ZORLARI SEVİYORUM
Dünyada kullanılan Sisal bitkisinin ( Kenevire benzer büyük yapraklı, bol elyaflı, dokumada kullanılan bir bitki ) büyük bir kısmı Yakutan da ( Meksika Körfezi ile Antil Adaları arasında bir bölge ) üretilir. Bu bitkinin ana özelliği taşlı, sert ve faydalı organik maddesi az toprakta yetişmesidir.
Bir zaman sonra bir Amerikan şirketi Florida da Sisal üretmeye karar verir ve oldukça verimli bir araziye tohum atılır. Aylar sonra bitkiler olgunlaşarak iyice büyüyüp gelişir.
Amerikalılar sevinirler:
— Yaşasın! Sisal ticaretini ele geçireceğiz!
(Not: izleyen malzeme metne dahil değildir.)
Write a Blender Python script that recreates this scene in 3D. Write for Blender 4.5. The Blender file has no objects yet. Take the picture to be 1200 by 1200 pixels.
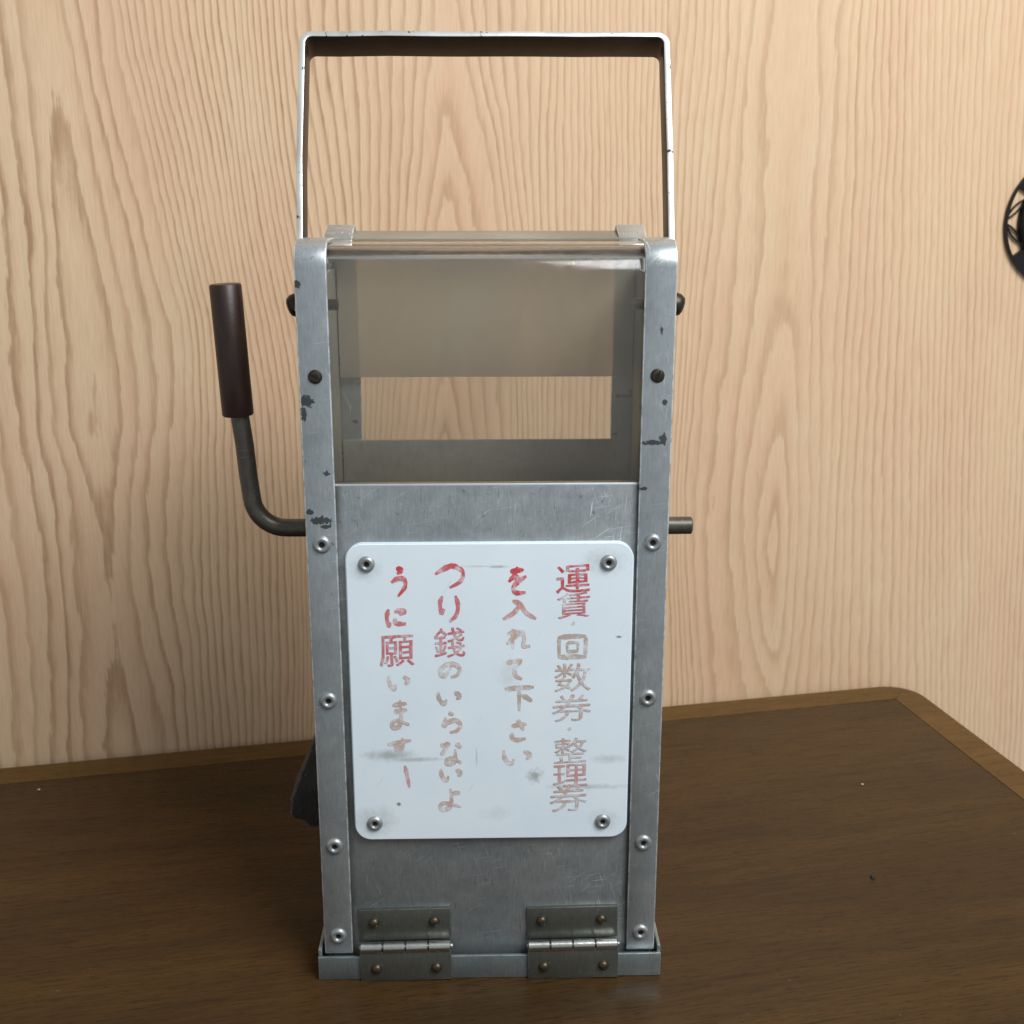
import bpy, bmesh, math, random
import numpy as np
from mathutils import Vector, Matrix, noise
R = math.radians
S = bpy.context.scene
COL = S.collection
random.seed(4)

# ------------------------------------------------------------------ camera
cd = bpy.data.cameras.new('camera')
cd.sensor_width = 36; cd.lens = 36 * 1424.2 / 1200
cd.clip_start = .01; cd.clip_end = 50
cam = bpy.data.objects.new('camera', cd); COL.objects.link(cam)
cam.location = (-.00064, -.45059, .32713)
cam.rotation_mode = 'XYZ'
cam.rotation_euler = (R(90 - 15.157), R(0), R(-1.274))
cd.dof.use_dof = True; cd.dof.focus_distance = .50; cd.dof.aperture_fstop = 22
S.camera = cam

# ------------------------------------------------------------------ light
w = bpy.data.worlds.new('World'); S.world = w; w.use_nodes = True
w.node_tree.nodes['Background'].inputs[0].default_value = (.88, .95, 1.0, 1)
w.node_tree.nodes['Background'].inputs[1].default_value = .34
def area(name, loc, target, sx, sy, power, col):
    l = bpy.data.lights.new(name, 'AREA'); l.shape = 'RECTANGLE'; l.size = sx; l.size_y = sy
    l.energy = power; l.color = col
    o = bpy.data.objects.new(name, l); COL.objects.link(o); o.location = loc
    o.rotation_euler = (Vector(target) - Vector(loc)).to_track_quat('-Z', 'Y').to_euler()
    return o
area('window_light', (.66, -.66, 1.22), (.02, .15, .18), .72, .66, 20.5, (.97, .985, 1.0))
S.view_settings.view_transform = 'Standard'; S.view_settings.look = 'None'
S.view_settings.exposure = .12; S.view_settings.gamma = 1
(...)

Ve gerekli olgunluğa ulaşan ürün hasat edilir. Biçilen Sisal yapraklarının içinde bulunması lazım gelen elyaf aranır. Fakat o büyük yapraklarda bir gram elyaf bulunmadığını büyük bir hayretle görürler.
İşte o zaman mesele anlaşılır:
Hayatının kolaylaştırılması bu bitkiyi verimsiz kılıp kullanılmaz hale getirmiştir.
Evet, Sisal in Sisal olabilmesi için ancak sert, taşlık bir toprak, soğuk iklim şartları gibi zorlu ortamlar gerekmektedir.
Düşünüyorum da bizi biz yapan karşılaştığımız zorluklarımız değil midir? Hani hiçbir sıkıntımız olmasa maddi ve manevi hiç bir ihtiyacımız olmasa hayattan zevk alabilir ve bizi insan yapan değerlerimizi koruyabilir miydik? En azından hangi değerlere sahip olduğumuzu fark edebilir miydik?
Yaşamı verimli ve yaşanılır kılacak karşılaştığımız zorluklar ve onların aşılmasından doğacak mutluluklarımızıdır. İnsan zor olandan kaçar nedense. Çoğu insan fırsatları da nadiren tanır. Düşünürün dediği gibi “ Fırsatlar çoğu zaman zorlu bir iş kılındığında gelir.”
Hayatın her anını fırsata çevirmeye ne dersiniz? Buna zorluklarımızı noksanlıklarımızı severek ve onları aşma yollarını arayarak başlayalım. Çağlara ışık tutan Mevlana’nın da dediği gibi “ Nihayet arayan bulanlardan oluyor.”